Wednesday, March 2, 2011

Day 175: Driving home

Last night, we drove the 16 hours or so to get home for his father's service and the apparently requisite family drama.

It just breaks my heart that these people who had little to nothing to do with my father-in-law are being so demanding and rude about the funeral arrangements.

My husband has traveled for five days in order to be here for the memorial service and when he and I have to leave in time for school Monday and my doctor's appointment, his aunt, who hasn't spoken to Chad since our wedding because I failed to invite people I didn't know existed, calls and asks why Chad can't stay longer. She hasn't spoken to his father in about as many years either, but now that he is dead and allows her to be at the center of family drama, he was her "dear" brother. My sister-in-law that has been his caregiver for years is trying to hold her tongue in the interest of keeping the drama to a minimum and not alienate anyone unnecessarily. I told her I didn't care what they think of me, if anyone dares criticize her to me, they are going to get an earful. She gave up her home, her job, her friends and moved 20 hours from home to care for her ailing father who was not always the easiest guy to be around much less live with. No one is going to say $(!T to her around me.
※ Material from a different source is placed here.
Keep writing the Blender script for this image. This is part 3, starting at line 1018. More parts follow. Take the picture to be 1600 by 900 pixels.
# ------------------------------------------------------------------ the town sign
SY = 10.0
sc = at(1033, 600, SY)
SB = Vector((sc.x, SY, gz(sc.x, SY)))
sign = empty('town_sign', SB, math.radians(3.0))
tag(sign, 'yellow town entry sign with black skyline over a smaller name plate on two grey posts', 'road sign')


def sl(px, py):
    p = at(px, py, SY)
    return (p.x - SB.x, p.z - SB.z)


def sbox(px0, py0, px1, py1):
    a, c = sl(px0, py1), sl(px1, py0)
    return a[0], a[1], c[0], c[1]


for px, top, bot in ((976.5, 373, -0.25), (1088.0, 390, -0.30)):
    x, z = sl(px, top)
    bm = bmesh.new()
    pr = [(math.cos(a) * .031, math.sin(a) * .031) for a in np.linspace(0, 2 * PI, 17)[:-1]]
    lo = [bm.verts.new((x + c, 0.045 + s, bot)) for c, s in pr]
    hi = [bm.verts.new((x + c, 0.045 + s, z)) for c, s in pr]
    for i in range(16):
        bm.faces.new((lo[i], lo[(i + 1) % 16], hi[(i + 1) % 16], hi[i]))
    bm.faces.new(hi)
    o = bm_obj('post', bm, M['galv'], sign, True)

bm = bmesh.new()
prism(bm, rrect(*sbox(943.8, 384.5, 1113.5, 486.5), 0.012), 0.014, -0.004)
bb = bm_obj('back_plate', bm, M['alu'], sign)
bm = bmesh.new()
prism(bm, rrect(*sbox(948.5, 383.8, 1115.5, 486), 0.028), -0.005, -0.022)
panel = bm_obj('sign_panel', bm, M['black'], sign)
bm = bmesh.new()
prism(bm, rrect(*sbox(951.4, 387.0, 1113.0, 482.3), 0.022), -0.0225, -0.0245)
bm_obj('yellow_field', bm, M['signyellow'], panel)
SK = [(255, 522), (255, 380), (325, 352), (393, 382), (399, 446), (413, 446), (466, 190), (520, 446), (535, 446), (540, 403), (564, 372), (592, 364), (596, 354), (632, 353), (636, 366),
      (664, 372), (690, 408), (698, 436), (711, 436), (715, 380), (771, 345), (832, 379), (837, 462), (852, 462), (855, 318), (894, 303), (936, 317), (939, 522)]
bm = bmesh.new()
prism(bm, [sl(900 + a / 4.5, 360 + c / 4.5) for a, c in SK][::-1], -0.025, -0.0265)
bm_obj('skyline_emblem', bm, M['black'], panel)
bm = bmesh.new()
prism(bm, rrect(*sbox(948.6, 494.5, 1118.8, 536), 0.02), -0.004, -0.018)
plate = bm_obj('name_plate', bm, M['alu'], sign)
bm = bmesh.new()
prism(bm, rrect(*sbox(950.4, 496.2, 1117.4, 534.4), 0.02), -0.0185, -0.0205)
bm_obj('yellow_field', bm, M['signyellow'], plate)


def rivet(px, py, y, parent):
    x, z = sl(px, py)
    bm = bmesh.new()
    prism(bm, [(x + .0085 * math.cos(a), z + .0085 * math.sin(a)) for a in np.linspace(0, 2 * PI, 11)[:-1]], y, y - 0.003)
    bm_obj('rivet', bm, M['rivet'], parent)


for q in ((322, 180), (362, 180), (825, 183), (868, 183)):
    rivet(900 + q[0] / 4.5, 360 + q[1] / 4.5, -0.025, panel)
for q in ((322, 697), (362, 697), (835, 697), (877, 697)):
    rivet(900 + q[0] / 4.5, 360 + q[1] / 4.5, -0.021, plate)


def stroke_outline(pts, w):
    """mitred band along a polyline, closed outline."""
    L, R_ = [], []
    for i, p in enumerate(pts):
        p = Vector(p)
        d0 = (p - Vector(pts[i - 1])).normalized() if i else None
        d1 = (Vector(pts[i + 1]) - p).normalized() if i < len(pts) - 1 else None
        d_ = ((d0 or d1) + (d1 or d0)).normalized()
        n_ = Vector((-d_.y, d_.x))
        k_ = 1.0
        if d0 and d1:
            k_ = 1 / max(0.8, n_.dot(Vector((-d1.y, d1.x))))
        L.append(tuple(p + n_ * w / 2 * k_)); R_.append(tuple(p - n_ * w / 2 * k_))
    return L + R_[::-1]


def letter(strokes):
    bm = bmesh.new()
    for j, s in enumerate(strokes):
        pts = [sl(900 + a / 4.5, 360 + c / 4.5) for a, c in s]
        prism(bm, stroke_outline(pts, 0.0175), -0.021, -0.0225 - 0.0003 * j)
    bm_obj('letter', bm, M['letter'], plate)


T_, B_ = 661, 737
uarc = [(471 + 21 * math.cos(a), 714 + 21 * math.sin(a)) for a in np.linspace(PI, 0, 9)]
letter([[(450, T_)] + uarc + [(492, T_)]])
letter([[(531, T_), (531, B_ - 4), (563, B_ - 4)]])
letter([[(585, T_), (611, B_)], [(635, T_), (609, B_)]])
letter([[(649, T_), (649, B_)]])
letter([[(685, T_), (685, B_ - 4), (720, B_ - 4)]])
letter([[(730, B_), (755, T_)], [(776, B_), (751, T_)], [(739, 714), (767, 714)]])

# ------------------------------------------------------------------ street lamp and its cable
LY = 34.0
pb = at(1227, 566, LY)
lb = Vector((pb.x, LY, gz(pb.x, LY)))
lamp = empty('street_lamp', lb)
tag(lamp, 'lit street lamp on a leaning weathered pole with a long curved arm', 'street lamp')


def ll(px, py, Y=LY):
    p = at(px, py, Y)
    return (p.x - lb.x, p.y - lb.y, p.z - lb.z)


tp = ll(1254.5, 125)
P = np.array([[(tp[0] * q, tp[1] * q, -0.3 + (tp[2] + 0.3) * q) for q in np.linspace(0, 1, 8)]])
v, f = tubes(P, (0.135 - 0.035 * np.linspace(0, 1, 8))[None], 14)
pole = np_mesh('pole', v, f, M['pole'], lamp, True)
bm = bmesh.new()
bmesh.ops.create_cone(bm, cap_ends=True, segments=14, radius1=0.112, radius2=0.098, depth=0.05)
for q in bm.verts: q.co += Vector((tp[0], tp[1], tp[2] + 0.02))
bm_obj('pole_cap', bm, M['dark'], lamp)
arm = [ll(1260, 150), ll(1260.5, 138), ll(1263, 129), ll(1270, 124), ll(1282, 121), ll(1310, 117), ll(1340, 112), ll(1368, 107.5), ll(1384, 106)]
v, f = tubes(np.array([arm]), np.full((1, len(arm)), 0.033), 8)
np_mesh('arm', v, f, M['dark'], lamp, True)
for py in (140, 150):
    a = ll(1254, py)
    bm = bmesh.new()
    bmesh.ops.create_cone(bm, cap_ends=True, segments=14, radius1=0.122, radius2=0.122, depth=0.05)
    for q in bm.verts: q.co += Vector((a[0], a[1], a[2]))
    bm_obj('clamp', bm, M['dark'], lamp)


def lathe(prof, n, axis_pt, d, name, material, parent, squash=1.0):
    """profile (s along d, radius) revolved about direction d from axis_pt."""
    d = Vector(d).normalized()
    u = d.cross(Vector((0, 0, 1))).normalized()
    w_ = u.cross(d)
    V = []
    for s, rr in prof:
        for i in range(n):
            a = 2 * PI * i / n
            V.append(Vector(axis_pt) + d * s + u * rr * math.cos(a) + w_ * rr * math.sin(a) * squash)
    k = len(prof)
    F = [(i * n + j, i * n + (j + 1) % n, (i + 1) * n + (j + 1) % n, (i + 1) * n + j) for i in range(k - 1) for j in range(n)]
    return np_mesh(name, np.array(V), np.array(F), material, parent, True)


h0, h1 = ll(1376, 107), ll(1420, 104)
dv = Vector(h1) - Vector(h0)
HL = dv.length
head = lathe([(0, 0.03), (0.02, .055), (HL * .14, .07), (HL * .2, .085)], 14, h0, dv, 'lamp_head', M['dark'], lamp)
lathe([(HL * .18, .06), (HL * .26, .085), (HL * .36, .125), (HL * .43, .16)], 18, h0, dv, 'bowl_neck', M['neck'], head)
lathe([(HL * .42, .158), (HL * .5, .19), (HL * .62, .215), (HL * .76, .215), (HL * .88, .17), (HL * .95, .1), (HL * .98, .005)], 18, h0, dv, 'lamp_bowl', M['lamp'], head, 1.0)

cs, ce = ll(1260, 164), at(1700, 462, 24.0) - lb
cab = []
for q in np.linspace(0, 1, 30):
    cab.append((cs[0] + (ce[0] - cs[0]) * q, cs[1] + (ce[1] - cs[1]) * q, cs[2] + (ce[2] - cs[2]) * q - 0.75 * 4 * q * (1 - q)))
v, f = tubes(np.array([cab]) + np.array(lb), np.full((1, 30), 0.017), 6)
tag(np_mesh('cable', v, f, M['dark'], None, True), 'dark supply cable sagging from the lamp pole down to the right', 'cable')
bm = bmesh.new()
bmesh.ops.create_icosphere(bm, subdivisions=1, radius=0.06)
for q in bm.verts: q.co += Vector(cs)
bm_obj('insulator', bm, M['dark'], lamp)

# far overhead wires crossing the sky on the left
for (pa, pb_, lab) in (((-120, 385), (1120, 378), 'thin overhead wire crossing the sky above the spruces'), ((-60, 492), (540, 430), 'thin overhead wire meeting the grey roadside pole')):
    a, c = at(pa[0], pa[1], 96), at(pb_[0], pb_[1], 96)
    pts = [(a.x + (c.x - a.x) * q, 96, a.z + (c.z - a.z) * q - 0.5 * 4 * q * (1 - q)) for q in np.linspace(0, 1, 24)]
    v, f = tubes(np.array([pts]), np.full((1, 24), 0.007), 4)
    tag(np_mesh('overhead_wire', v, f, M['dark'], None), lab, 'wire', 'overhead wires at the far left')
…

It is a minimum of a 3 hour drive from where we are to where they are burying his father's ashes and then another 16 hours, plus stops, to get home from there. I know how wonderful I feel today after driving all night and can't imagine doing this without a day to recuperate before heading back to work. They wanted us to drive to do the burial Saturday evening and then drive home from there.

We offered to have it earlier in the day on Saturday, but they wouldn't do that either. We have to drive overnight so the baby sleeps most of the drive and is the least obnoxious as possible. Even so, she cried for about three or so hours of our trip here. I was driving for a long bout of her tears and felt like the worst mother ever, like I was scarring her by not pulling over to hold her.

The final decision over what to do about the interment of the ashes was to leave the formal ceremony for the "family" and my husband and his sister went to scatter some of his ashes in a place that meant the most to them, the lake where they swam, barbecued, fished and grew up with their father.

The hardest part for me is watching my husband break down and not being able to do or say anything except I love you. His father is gone, he feels he didn't take the time or couldn't accept how bad it was, or something. He finally realized when he saw the picture of his father prior to cremation and the jars of his ashes. It broke his heart and broke mine to see it. They say a man doesn't grow up until his father dies. I don't know if Chad will change in any way, but he understands that his father, so strong and tough, is gone.

All the tears and hugs can't actually heal anything. We might have been able to drive home, but he can't actually go home again.